He explained, “The Ghanaian culture has known of people, with some such tendencies, and I say this because there is an expression in the local Akan language, that of mine, of men who act like women, and women who act like men, there is an expression for them, which means that this phenomenon has been known, was known in the culture and in the community and all of that.”
The Ghanaian Cardinal further continued, “But nobody went on to make any policy out of that, now I think what caused all of these was our attempts to link some foreign donations and grants to certain positions, which needed to be imposed in the name of freedom, in the name of respect for rights and stuffs like that. I think that is what led to this thing going to Parliament.”

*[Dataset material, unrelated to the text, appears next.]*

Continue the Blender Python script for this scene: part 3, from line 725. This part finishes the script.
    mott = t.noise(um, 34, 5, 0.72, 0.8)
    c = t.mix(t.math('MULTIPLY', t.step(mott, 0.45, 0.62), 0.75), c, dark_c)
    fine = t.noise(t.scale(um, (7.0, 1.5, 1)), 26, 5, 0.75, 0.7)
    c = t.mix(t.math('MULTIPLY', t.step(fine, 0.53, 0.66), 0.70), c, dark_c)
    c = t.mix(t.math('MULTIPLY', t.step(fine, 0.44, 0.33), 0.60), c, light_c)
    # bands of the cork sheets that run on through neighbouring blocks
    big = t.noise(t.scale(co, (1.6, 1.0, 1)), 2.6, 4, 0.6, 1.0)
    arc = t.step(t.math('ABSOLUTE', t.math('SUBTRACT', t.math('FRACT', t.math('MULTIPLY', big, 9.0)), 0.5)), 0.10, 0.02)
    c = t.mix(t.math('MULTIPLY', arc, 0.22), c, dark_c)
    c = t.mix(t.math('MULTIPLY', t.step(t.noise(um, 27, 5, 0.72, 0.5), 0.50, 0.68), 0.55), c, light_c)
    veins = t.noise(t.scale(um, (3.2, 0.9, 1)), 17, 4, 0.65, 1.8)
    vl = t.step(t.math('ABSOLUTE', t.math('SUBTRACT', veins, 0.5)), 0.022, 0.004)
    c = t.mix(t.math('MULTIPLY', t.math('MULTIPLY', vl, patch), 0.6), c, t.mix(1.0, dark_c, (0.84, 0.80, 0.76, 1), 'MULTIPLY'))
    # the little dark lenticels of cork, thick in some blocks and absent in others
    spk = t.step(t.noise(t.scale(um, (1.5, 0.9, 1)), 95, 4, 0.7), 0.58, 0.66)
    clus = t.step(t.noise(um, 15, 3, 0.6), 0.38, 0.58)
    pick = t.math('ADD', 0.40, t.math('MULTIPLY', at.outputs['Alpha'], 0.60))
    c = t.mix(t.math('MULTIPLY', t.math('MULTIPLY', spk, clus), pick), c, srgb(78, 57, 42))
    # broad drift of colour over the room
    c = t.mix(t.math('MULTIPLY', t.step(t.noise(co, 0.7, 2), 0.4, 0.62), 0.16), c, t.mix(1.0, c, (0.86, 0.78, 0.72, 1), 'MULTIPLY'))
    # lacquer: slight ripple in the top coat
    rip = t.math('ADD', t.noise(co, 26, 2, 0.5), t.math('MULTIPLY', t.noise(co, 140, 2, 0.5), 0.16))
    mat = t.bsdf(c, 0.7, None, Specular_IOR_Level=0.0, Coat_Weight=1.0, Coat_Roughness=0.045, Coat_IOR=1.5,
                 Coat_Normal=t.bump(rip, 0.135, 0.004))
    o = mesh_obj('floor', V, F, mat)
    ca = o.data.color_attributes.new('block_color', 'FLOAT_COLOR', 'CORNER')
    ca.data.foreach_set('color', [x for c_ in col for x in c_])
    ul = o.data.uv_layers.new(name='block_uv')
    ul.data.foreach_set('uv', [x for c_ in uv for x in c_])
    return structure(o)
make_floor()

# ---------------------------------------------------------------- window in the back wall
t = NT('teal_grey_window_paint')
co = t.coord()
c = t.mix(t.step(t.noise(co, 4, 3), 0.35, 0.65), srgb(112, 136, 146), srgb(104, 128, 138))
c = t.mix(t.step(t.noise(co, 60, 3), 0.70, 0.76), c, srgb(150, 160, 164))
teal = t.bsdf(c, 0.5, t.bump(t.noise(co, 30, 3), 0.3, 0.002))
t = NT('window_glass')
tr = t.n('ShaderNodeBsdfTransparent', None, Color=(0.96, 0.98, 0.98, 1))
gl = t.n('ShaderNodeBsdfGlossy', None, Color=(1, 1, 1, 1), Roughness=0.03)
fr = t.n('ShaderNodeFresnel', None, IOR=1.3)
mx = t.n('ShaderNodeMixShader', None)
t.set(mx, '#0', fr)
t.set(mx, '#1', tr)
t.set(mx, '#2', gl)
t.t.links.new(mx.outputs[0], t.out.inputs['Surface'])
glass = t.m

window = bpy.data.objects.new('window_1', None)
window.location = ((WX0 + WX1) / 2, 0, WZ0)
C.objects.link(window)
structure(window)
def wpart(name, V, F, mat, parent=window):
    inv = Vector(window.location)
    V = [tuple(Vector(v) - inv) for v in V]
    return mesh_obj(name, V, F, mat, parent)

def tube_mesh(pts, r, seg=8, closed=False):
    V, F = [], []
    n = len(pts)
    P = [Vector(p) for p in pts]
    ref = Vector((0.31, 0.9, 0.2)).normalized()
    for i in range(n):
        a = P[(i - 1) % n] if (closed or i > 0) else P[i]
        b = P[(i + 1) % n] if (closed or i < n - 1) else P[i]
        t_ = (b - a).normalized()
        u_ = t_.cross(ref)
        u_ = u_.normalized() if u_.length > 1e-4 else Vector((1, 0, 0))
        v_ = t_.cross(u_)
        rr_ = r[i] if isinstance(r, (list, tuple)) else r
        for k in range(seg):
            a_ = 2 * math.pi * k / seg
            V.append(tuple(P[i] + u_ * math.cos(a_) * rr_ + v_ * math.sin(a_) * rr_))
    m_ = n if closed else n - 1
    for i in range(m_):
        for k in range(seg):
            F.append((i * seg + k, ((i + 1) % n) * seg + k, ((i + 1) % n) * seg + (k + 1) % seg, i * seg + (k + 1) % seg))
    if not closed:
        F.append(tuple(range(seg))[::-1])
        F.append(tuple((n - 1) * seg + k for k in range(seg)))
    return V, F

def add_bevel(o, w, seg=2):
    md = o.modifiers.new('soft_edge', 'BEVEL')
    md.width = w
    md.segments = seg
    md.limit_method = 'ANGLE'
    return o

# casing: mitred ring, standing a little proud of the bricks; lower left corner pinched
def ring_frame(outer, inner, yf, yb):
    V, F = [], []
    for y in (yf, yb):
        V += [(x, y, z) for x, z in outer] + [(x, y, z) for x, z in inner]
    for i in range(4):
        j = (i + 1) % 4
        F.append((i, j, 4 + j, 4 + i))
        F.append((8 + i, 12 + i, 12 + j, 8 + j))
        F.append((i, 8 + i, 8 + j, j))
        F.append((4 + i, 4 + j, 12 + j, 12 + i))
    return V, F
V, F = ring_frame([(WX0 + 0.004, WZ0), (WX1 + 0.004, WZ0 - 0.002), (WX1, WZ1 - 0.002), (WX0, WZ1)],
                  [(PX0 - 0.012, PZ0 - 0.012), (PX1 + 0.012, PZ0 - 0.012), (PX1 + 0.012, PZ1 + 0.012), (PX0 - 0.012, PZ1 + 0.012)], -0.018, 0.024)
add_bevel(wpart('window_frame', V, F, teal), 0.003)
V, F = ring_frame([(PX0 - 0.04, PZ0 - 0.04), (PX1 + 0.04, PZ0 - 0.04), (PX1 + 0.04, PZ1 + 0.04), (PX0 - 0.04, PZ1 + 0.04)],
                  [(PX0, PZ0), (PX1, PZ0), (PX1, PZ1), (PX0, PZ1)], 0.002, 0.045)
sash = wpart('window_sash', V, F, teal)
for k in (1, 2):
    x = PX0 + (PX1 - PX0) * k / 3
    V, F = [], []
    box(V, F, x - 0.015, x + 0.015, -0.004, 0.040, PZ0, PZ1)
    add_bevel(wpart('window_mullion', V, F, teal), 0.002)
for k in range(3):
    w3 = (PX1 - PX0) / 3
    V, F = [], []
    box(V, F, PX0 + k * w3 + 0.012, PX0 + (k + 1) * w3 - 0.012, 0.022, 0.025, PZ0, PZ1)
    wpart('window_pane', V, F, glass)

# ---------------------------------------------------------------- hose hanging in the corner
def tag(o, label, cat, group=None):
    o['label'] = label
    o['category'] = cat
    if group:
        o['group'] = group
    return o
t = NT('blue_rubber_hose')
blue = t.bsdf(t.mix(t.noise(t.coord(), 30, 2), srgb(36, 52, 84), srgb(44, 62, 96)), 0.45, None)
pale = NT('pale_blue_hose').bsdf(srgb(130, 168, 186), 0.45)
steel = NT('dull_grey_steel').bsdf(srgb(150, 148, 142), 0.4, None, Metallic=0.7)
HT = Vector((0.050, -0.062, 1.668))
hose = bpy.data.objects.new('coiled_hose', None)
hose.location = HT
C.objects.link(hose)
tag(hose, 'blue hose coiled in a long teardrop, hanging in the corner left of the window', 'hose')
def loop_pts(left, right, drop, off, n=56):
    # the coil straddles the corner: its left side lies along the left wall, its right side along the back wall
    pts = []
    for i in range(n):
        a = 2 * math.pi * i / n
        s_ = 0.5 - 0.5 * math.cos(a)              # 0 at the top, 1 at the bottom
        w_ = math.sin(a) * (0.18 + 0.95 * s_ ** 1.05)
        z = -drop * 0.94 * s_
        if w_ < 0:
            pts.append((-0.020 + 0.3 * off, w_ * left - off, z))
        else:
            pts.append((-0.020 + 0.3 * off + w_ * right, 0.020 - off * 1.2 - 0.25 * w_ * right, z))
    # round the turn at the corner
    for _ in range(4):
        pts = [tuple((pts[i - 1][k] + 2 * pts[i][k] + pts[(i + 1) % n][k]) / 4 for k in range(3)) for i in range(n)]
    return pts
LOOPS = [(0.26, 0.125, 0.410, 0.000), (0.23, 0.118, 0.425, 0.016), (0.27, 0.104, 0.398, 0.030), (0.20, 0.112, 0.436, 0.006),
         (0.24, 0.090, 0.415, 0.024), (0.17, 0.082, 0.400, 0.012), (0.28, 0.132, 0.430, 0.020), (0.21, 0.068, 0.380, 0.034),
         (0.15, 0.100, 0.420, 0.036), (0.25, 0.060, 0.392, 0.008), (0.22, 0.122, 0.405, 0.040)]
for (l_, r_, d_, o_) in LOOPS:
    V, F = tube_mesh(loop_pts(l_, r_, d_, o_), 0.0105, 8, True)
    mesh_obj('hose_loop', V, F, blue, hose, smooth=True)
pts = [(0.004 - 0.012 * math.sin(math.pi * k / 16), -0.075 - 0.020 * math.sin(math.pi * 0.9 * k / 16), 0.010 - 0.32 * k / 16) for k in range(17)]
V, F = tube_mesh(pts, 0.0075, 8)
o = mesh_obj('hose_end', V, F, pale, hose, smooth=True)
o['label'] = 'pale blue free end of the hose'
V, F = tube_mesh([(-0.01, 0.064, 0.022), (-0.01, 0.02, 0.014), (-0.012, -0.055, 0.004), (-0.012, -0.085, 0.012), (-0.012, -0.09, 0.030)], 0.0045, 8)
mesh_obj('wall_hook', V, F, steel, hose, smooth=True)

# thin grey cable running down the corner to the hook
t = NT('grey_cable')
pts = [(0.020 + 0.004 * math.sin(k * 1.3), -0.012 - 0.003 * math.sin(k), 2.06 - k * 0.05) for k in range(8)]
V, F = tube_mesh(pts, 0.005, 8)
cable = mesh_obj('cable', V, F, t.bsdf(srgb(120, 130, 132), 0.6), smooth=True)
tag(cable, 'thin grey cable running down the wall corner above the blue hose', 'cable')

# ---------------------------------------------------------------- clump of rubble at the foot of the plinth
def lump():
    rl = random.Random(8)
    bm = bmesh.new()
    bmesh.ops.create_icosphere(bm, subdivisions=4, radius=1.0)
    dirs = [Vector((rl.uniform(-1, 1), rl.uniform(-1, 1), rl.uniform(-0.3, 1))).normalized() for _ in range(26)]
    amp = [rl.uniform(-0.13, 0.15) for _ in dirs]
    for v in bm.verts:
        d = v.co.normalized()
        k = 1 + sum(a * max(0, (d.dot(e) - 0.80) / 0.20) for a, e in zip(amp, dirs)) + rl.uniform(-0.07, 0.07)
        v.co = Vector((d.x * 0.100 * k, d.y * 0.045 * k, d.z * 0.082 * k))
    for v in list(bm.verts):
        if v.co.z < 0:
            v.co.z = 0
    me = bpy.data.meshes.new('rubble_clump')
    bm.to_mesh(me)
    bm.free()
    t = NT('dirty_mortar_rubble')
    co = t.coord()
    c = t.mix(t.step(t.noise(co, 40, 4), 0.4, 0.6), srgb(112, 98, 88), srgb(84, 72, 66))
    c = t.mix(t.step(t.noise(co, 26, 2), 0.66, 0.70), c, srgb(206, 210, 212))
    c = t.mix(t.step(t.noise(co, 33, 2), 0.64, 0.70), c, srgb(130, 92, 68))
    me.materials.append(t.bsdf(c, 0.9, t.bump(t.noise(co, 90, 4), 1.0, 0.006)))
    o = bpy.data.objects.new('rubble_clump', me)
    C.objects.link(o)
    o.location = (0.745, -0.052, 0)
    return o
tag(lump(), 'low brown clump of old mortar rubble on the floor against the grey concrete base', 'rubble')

Making reference to Pope Francis’ stance on homosexuality, Cardinal Turkson said, “about a week or so ago he came out with a small document just saying clearly what his position on all of these are, that LGBT people can be blessed, they can be admitted to church, and all of that, they can even become God parents of children and people who are being baptized and all of that. So he (Pope) himself has signaled, partly, stuff that used to be left neck below, undecided and all that and come clearly with these.”
In the November 27 interview, Cardinal Turkson highlighted the importance of educating people to understand this phenomenon.
“It is time to begin education, to help people understand what this reality, this phenomenon is. We need a lot of education to get people to make a distinction between what is crime and what is not crime,” he said.
The Cardinal who retired as Prefect of the Vatican-based Dicastery for Promoting of Integral Human Development in December 2021 said, “ If culturally we have expressions for this type of thing, it just means that it is not completely alien to Ghanaian society.”
“I think this drastic form that it has taken in Ghana and probably in Uganda is bringing the perception that the west was imposing this, connecting or linking it with donations and grants and all of time, is kind of politicizing the thing in such a way that the reaction has also been political in character,” Cardinal Turkson explained.
He added, “But I think, all of this from my point of view, and this is what I think I speak about with a couple of other Bishops is to be able to understand more deeply this phenomenon.”
Meanwhile members of the Ghana Catholic Bishops Conference (GCBC) have sought to clarify Cardinal Turkson’s comments on homosexuality.
In a Tuesday, November 28 interview with TV3’s Portia Gabor, GCBC President, Bishop Matthew Kwasi Gyamfi said that the Cardinal’s position “has always been the stand of the Catholic Church.”